Either way, until I don’t have the ability to have it in my hands for some hours, this is just rumbling around.
You might be crazy
Those trackpoint style things are very polarising, people either love them or hate them. Personally I like the idea of a trackball but a possible alternative could be like the optical sensor button you used to get on blackberries and some HTC android phones, basically the sensor out of a laser mouse but looking out of the middle of a little nub button so you can click by pressing down and also move the cursor by stroking your fingertip in whatever direction over the button. I bet it wouldn’t be very hard to write a driver for that to make it behave like a trackpoint, if you used the direction of the last move to determine how much “torque” that would have put onto the trackpoint and then a counter-move back to the neutral position could be read the same way, lose the image of a fingertip and you know they’ve lifted their finger off.

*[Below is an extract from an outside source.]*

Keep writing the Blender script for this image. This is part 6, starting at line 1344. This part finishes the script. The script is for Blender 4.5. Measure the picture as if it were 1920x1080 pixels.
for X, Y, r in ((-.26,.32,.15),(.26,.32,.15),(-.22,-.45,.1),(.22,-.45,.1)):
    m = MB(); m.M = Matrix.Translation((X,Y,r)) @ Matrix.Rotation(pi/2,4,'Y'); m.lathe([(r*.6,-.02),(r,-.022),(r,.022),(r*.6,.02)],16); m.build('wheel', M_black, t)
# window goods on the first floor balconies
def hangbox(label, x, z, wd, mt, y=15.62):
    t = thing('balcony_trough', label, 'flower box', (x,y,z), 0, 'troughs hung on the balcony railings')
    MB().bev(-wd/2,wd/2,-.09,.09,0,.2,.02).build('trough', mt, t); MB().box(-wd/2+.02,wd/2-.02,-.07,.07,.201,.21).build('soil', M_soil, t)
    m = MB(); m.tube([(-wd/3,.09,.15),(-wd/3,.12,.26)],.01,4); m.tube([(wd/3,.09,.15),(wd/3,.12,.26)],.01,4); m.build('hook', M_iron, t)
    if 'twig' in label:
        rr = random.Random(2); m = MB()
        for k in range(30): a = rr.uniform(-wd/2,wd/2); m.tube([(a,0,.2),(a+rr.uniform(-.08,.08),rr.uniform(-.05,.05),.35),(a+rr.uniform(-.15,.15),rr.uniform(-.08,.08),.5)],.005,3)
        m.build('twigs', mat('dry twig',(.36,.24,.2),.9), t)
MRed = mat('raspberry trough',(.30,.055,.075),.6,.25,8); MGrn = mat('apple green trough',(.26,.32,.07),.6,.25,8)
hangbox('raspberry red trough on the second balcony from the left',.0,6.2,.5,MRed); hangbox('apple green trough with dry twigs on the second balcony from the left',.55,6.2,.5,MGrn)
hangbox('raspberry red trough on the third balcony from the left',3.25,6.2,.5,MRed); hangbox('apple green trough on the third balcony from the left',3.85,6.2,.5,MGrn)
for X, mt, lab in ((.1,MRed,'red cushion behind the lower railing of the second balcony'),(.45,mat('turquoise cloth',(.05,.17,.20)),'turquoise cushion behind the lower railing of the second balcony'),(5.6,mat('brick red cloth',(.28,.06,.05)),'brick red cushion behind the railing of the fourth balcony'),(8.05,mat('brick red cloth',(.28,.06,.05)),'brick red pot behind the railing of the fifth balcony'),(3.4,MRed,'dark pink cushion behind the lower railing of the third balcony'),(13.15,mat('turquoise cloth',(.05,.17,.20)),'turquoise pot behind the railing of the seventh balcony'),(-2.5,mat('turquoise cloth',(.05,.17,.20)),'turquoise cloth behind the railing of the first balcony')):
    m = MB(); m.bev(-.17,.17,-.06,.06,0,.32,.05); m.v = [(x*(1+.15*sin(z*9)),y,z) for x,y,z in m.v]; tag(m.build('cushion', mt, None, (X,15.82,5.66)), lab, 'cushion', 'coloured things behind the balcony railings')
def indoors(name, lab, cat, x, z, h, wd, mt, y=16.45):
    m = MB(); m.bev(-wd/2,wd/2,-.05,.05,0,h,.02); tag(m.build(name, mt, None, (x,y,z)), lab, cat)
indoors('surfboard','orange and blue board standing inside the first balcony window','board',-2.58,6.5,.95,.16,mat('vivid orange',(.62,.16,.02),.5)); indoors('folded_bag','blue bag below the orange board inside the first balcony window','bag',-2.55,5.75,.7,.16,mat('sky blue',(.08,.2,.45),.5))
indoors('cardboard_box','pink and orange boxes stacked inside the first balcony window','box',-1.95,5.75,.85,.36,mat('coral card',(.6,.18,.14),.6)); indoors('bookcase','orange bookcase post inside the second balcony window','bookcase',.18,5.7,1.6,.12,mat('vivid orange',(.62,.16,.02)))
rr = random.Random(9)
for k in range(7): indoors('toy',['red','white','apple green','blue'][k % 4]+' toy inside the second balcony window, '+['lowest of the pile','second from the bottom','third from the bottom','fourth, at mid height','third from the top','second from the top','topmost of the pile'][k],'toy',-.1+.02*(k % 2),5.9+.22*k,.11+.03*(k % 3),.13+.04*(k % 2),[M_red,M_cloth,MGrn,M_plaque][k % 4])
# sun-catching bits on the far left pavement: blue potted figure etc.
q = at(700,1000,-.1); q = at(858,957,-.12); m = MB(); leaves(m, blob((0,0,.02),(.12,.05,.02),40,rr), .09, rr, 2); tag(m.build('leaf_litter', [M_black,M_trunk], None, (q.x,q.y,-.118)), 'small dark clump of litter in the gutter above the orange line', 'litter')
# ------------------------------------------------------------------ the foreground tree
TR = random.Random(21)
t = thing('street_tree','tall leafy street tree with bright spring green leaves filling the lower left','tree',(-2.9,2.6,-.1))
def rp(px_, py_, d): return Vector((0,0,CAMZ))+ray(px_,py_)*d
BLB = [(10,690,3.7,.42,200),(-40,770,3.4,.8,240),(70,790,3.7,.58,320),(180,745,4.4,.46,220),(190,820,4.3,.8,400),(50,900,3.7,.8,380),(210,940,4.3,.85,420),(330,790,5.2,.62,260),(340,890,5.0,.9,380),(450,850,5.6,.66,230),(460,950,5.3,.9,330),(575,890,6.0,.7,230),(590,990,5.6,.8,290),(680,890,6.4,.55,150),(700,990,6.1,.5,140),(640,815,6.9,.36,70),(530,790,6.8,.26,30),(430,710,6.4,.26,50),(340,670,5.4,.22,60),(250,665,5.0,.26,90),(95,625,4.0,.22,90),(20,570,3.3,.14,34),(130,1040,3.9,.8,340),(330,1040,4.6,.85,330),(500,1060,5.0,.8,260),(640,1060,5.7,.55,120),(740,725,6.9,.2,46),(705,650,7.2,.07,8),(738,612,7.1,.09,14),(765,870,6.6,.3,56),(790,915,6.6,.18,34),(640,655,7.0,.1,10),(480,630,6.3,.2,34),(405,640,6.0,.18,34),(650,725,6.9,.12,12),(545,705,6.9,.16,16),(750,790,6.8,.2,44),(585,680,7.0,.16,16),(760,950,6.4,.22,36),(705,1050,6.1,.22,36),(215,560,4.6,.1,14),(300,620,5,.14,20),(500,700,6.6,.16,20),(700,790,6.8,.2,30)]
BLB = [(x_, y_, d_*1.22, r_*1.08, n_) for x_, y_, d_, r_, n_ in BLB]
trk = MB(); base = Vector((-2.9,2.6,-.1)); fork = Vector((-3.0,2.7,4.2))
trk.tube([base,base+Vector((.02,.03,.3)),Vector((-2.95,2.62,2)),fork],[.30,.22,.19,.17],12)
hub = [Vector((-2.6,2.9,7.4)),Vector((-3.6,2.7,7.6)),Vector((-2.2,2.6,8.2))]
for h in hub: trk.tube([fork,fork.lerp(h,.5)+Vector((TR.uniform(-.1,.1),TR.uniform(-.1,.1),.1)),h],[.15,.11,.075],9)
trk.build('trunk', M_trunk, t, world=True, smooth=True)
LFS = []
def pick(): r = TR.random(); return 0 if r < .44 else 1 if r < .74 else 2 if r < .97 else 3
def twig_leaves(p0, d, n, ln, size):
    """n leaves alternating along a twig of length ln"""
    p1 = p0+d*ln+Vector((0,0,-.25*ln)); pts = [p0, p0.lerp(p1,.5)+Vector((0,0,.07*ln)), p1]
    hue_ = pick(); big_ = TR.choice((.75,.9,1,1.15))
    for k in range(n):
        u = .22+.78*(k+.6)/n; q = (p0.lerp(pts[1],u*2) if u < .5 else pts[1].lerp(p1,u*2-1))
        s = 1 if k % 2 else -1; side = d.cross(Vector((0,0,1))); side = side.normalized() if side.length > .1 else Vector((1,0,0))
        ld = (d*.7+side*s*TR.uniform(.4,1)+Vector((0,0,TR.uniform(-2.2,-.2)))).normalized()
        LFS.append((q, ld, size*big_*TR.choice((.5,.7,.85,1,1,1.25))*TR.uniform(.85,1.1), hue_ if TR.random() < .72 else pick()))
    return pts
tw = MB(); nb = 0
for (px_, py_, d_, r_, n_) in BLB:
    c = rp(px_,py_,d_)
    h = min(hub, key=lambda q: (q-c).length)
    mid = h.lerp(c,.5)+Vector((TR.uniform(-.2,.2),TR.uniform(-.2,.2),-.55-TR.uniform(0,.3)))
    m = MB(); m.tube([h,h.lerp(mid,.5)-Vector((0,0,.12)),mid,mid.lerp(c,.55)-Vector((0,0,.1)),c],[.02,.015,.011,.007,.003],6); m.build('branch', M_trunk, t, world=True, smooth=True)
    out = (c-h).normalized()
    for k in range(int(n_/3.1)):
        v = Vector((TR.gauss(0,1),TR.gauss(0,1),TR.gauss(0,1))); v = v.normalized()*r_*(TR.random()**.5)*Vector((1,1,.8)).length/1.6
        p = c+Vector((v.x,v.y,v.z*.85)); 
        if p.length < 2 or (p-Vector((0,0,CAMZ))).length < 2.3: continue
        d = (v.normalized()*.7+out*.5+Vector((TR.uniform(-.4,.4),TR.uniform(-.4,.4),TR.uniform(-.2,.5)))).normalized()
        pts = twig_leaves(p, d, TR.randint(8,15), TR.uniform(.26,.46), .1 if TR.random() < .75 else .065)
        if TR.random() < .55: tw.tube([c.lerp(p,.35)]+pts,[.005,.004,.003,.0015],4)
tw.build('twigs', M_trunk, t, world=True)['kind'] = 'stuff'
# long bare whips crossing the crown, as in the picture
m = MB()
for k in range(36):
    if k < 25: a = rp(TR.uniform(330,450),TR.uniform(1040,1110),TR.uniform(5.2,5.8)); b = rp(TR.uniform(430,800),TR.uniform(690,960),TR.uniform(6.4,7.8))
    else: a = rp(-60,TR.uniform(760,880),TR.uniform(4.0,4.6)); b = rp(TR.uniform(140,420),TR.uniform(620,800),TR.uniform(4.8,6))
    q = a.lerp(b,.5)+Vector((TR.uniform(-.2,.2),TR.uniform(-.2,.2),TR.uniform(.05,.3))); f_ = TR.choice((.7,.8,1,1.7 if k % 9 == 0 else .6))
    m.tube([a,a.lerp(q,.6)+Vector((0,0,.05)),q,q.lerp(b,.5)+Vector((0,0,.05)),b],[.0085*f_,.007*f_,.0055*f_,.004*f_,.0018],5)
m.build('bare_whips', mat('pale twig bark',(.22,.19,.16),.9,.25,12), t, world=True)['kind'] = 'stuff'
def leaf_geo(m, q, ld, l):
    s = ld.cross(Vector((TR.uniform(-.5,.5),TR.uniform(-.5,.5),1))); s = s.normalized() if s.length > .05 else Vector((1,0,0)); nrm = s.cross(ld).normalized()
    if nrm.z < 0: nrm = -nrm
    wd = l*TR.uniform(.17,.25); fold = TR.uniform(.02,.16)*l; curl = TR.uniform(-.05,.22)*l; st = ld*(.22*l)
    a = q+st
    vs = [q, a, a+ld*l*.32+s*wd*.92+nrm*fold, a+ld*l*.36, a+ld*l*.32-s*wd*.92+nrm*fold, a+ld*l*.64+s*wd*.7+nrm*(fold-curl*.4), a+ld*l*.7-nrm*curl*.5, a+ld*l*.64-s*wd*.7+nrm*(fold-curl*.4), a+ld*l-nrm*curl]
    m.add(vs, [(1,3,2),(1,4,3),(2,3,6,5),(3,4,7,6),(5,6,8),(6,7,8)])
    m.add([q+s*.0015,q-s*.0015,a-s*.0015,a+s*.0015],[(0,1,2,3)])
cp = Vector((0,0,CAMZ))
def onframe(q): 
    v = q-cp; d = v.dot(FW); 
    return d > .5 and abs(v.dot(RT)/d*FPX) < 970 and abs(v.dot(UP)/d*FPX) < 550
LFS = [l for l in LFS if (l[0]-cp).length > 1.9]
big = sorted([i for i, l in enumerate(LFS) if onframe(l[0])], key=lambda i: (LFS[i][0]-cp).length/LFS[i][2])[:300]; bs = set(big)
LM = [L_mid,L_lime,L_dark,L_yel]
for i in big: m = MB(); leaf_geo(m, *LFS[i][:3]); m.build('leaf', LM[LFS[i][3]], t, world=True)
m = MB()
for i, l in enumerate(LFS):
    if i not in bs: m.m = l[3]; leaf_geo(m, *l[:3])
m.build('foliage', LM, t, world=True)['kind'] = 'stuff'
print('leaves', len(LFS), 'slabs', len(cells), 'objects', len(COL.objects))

I don’t think the touch-screen would be that useful, unless you got android running on it. Your average linux desktop software just won’t be touch-aware enough, and you’ll be frustrated with it. That was my experience with the PocketCHIP, whose resistive touch screen enabled accurate pointing with the use of a stylus. You are better off with the track ball, TBH. It’s much better at coping with the situation where some GUI app you started presents you with an annoying dialog you need to click on, or a microscopic icon.
Learn to embrace keyboard shortcuts and keyboard-driven interaction, and the uConsole really starts to make a lot more sense.
I could get behind the trackpoint, maybe. I like them. But tbh, the track ball works well enough for me. The trouble with those track points is that only the older lenovo / IBM ones were any good. There are some bad ones out there on newer machines, and they don’t work so well for me any more.